Last year was difficult for job seekers fresh out of college, as Korean businesses showed strong preference for experienced workers across all fields.

Many job market analysts say this was inevitable because the economy struggled due internal and external factors including low domestic consumption since the first half, the weak yen and a stronger dollar.


Last year, local conglomerates and their suppliers - small and midsize companies that account for more than 90 percent of local businesses - saw their revenues drop, which forced them to pull back on hiring.

And next year will be worse, according to job market analysts, particularly for first-time job seekers. According to a survey by online recruitment service Job Korea, most companies have said they will either lower their recruitment this year or maintain the level of 2014.

“Recruiting companies’ preference for experienced workers will further intensify this year, as the local economy is forecast to improve slowly,” said Choi Chang-ho, vice president of Job Korea. “While this can be an opportunity for experienced workers to go for a new job, it definitely is a threat for first-time job seekers. To compete against experienced employees, recent college graduates must focus on getting hands-on experience and knowledge about the position they hope to apply for,” Choi said.

According to a survey by Job Korea of human resource departments at 220 companies, 15.7 percent said they will expand hiring of first-time job seekers in 2015, while the rest answered that they will reduce hiring or maintain a similar level as last year.

Participating companies said their biggest demand was for experienced workers, while 18 percent said they were in need of entry-level employees. Employees with one to three years of experience were the most in-demand group, with 55 percent of companies saying they were hiring at that level.

Reflecting the needs of businesses, another recent study released by job portal Saramin showed that a large portion of openings at Korean companies this year will go to workers with relevant experience as companies hire on a demand basis instead of recruiting large groups on a seasonal basis.

In a survey of 400 companies, Saramin found that more than 56 percent said they want to hire workers with experience in their related field.

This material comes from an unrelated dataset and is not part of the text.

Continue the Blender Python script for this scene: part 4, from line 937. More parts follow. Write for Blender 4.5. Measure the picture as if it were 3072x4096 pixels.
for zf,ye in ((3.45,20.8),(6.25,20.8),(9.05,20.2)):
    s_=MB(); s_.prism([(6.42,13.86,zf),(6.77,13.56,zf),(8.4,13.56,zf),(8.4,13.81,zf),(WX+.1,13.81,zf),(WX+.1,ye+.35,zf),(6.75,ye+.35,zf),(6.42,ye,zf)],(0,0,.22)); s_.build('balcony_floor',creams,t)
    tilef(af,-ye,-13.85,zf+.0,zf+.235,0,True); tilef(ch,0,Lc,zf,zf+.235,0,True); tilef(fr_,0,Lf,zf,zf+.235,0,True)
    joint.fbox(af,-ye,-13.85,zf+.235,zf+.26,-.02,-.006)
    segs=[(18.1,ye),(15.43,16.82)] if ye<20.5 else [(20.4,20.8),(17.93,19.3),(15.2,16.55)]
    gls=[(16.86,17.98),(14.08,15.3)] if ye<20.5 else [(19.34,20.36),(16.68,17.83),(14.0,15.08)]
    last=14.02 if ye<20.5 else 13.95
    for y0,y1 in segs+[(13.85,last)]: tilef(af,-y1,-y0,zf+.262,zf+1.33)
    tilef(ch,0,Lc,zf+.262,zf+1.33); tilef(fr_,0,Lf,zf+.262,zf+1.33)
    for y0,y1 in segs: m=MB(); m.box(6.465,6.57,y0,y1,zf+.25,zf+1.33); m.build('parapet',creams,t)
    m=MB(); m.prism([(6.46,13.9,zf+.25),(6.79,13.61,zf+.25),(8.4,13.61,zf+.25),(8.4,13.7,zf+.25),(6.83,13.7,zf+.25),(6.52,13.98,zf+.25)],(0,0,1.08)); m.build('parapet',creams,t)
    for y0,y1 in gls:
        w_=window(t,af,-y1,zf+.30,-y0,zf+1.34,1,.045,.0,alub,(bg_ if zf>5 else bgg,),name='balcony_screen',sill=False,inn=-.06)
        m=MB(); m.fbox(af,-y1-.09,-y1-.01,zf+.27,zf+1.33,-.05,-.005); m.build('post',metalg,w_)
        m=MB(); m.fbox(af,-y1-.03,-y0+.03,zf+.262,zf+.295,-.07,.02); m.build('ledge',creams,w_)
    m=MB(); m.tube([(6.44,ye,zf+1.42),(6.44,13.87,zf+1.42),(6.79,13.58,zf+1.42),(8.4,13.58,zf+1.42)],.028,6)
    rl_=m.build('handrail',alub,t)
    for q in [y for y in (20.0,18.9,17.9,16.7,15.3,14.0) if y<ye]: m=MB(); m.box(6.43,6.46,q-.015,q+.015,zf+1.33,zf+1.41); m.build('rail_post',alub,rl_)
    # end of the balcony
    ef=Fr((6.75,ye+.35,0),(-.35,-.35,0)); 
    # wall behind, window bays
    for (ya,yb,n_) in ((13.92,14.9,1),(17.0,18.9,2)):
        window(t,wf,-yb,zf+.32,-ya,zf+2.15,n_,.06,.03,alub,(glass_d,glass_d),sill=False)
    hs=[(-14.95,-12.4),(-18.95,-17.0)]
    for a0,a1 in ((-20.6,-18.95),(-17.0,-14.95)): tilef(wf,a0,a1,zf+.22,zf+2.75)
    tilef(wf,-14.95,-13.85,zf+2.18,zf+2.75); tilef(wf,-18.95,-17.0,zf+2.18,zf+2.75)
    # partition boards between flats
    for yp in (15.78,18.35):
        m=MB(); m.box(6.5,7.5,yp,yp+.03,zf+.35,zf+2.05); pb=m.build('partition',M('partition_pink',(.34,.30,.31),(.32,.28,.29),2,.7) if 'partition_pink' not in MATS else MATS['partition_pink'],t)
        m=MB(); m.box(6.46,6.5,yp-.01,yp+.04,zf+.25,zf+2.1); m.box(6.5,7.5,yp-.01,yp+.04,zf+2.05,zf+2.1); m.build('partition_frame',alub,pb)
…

People who have worked in sales, manufacturing, research and service positions were the most in demand. According to the survey, the companies said that they would hire inexperienced workers for positions in human resources, accounting, finance, public relations, corporate communications and marketing.

Job market experts say that this year, recruiters will boost the proportion of people they hire on a demand basis, instead of sticking to spring and fall hiring seasons.

“From a recruiter’s point of view, demand-basis hiring is better than holding a mass seasonal hiring session, because working-level employees at the department who request a new team member are closely involved in the hiring process, which obviously allows the company to pick the most suitable talent,” said an official at Saramin.

“This is a more efficient hiring method for businesses in a time of low growth and longstanding sluggish economic conditions.”

However, demand-based hiring happens more often based on recommendations from existing employees rather than from public job postings, according to the job website. It added that recent college graduates should constantly update their resumes to attract recruiters browsing job portals, and to keep building their network.

Hyundai Motor has been regularly hiring workers on a demand basis since the fall, keeping an eye out for humanities majors to fill non-research positions. Kia Motors has done the same for both humanities and engineering majors.

This year, recruiters will put a bigger focus on job interviews to pick the best person for each position. Job Korea said that some companies are taking new formats for their interview sessions.

Technology-based companies like SK Hynix and LG Innotek are testing candidates by having them complete projects related to the job they are applying for and by practicing problem solving.

Financial businesses like the Industrial Bank of Korea, Woori Bank and Hana Financial Group are sticking to more traditional methods, such as public presentations, personality tests and panel discussions.

Interviews at food and beverage companies like SPC, which owns Paris Baguette, and Paldo, a ramyeon noodles maker, are focusing on skills related to product development.